Siv Jensen, the former finance minister and leader of the anti-immigration Progress Party, has announced she is to leave the role and quit parliament.

Leader of Norwegian populist party to step down
Siv Jensen. File photo: AFP

“I have today informed the nomination committee in the Oslo Progress Party that I do not wish to be re-elected to parliament,” she said at a press conference at the Storting parliament.

“As such, I have also notified the party’s election committee that this, naturally, means the party must select a new leader at its national conference in May,” she continued.

Norway is scheduled to hold general elections later this year.

“It has not been easy to take this choice.

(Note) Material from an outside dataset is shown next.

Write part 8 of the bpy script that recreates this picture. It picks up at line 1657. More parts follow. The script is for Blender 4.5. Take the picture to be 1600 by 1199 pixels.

But I am completely convinced that it is the right choice for both the party and me,” she said.

Jensen has already given her blessing to Sylvi Listhaug, the hardline former immigration and integration, and later justice minister, as her successor. Listhaug is the current deputy leader of the right-wing party.

The outgoing leader also backed Ketil Solvik-Olsen, a former second deputy leader, as the next deputy leader.

“They are to outstanding politicians who dare to be innovative, clear, take on debates and challenge the existing truths,” Jensen said.

The former minister has been a member of parliament since 1997 and took over as Progress Party leader from Carl I. Hagen in 2006.

She was finance minister from 2013 until January 2020, when the Progress Party withdrew from the governing coalition.

Jensen said her party’s recent sluggish poll ratings were not rated to her decision to step back from politics.

“I have, in all my time as party leader, said that it is a job and lifestyle which demands 120 percent, 24 hours a day all year round,” she also said.